→ **What is asked**:
Repeat the entire listing exactly.

→ **Data block**:

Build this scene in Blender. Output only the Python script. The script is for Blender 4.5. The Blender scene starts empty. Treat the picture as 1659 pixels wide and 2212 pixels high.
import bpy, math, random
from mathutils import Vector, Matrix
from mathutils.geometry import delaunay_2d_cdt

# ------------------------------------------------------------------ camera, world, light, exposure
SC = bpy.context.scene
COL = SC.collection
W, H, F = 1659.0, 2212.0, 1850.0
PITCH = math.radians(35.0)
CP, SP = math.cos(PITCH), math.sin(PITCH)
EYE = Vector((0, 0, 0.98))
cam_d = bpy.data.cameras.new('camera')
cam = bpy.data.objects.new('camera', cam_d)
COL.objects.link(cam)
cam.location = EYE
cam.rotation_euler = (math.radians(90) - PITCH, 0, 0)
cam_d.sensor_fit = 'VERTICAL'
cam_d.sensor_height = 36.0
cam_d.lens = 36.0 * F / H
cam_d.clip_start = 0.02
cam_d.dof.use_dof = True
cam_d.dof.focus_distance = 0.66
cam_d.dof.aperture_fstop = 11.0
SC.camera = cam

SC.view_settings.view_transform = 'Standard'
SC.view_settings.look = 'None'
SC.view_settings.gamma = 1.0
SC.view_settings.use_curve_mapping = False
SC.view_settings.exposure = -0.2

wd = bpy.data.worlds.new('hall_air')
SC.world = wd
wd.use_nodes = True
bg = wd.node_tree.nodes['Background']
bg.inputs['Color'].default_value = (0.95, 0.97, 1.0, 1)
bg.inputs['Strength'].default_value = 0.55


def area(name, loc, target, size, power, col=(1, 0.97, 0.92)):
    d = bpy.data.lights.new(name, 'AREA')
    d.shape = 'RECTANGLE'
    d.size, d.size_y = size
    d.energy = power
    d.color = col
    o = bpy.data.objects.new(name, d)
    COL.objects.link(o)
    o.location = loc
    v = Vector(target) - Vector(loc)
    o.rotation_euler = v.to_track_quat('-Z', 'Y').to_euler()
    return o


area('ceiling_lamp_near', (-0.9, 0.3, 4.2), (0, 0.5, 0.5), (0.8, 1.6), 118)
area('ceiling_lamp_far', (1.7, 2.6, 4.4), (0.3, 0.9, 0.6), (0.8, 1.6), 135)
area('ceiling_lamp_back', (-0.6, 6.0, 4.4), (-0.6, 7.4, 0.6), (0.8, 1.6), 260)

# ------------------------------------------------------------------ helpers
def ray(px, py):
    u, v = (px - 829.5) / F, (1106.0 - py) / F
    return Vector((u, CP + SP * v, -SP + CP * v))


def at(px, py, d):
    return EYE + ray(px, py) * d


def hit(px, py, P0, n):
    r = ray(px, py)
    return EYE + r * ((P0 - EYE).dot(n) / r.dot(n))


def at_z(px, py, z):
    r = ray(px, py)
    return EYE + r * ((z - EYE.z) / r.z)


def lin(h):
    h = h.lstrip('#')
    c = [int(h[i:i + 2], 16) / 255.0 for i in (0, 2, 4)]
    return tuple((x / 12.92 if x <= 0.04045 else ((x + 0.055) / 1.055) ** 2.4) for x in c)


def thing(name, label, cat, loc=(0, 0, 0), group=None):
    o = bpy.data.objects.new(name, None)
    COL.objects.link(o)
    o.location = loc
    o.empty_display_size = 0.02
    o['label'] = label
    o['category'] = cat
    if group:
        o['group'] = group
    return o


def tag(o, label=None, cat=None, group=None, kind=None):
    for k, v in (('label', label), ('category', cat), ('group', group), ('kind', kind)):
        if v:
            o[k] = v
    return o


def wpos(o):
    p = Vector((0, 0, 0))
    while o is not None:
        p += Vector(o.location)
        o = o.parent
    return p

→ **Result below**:
Build this scene in Blender. Output only the Python script. The script is for Blender 4.5. The Blender scene starts empty. Treat the picture as 1659 pixels wide and 2212 pixels high.
import bpy, math, random
from mathutils import Vector, Matrix
from mathutils.geometry import delaunay_2d_cdt

# ------------------------------------------------------------------ camera, world, light, exposure
SC = bpy.context.scene
COL = SC.collection
W, H, F = 1659.0, 2212.0, 1850.0
PITCH = math.radians(35.0)
CP, SP = math.cos(PITCH), math.sin(PITCH)
EYE = Vector((0, 0, 0.98))
cam_d = bpy.data.cameras.new('camera')
cam = bpy.data.objects.new('camera', cam_d)
COL.objects.link(cam)
cam.location = EYE
cam.rotation_euler = (math.radians(90) - PITCH, 0, 0)
cam_d.sensor_fit = 'VERTICAL'
cam_d.sensor_height = 36.0
cam_d.lens = 36.0 * F / H
cam_d.clip_start = 0.02
cam_d.dof.use_dof = True
cam_d.dof.focus_distance = 0.66
cam_d.dof.aperture_fstop = 11.0
SC.camera = cam

SC.view_settings.view_transform = 'Standard'
SC.view_settings.look = 'None'
SC.view_settings.gamma = 1.0
SC.view_settings.use_curve_mapping = False
SC.view_settings.exposure = -0.2

wd = bpy.data.worlds.new('hall_air')
SC.world = wd
wd.use_nodes = True
bg = wd.node_tree.nodes['Background']
bg.inputs['Color'].default_value = (0.95, 0.97, 1.0, 1)
bg.inputs['Strength'].default_value = 0.55


def area(name, loc, target, size, power, col=(1, 0.97, 0.92)):
    d = bpy.data.lights.new(name, 'AREA')
    d.shape = 'RECTANGLE'
    d.size, d.size_y = size
    d.energy = power
    d.color = col
    o = bpy.data.objects.new(name, d)
    COL.objects.link(o)
    o.location = loc
    v = Vector(target) - Vector(loc)
    o.rotation_euler = v.to_track_quat('-Z', 'Y').to_euler()
    return o


area('ceiling_lamp_near', (-0.9, 0.3, 4.2), (0, 0.5, 0.5), (0.8, 1.6), 118)
area('ceiling_lamp_far', (1.7, 2.6, 4.4), (0.3, 0.9, 0.6), (0.8, 1.6), 135)
area('ceiling_lamp_back', (-0.6, 6.0, 4.4), (-0.6, 7.4, 0.6), (0.8, 1.6), 260)

# ------------------------------------------------------------------ helpers
def ray(px, py):
    u, v = (px - 829.5) / F, (1106.0 - py) / F
    return Vector((u, CP + SP * v, -SP + CP * v))


def at(px, py, d):
    return EYE + ray(px, py) * d


def hit(px, py, P0, n):
    r = ray(px, py)
    return EYE + r * ((P0 - EYE).dot(n) / r.dot(n))


def at_z(px, py, z):
    r = ray(px, py)
    return EYE + r * ((z - EYE.z) / r.z)


def lin(h):
    h = h.lstrip('#')
    c = [int(h[i:i + 2], 16) / 255.0 for i in (0, 2, 4)]
    return tuple((x / 12.92 if x <= 0.04045 else ((x + 0.055) / 1.055) ** 2.4) for x in c)


def thing(name, label, cat, loc=(0, 0, 0), group=None):
    o = bpy.data.objects.new(name, None)
    COL.objects.link(o)
    o.location = loc
    o.empty_display_size = 0.02
    o['label'] = label
    o['category'] = cat
    if group:
        o['group'] = group
    return o


def tag(o, label=None, cat=None, group=None, kind=None):
    for k, v in (('label', label), ('category', cat), ('group', group), ('kind', kind)):
        if v:
            o[k] = v
    return o


def wpos(o):
    p = Vector((0, 0, 0))
    while o is not None:
        p += Vector(o.location)
        o = o.parent
    return p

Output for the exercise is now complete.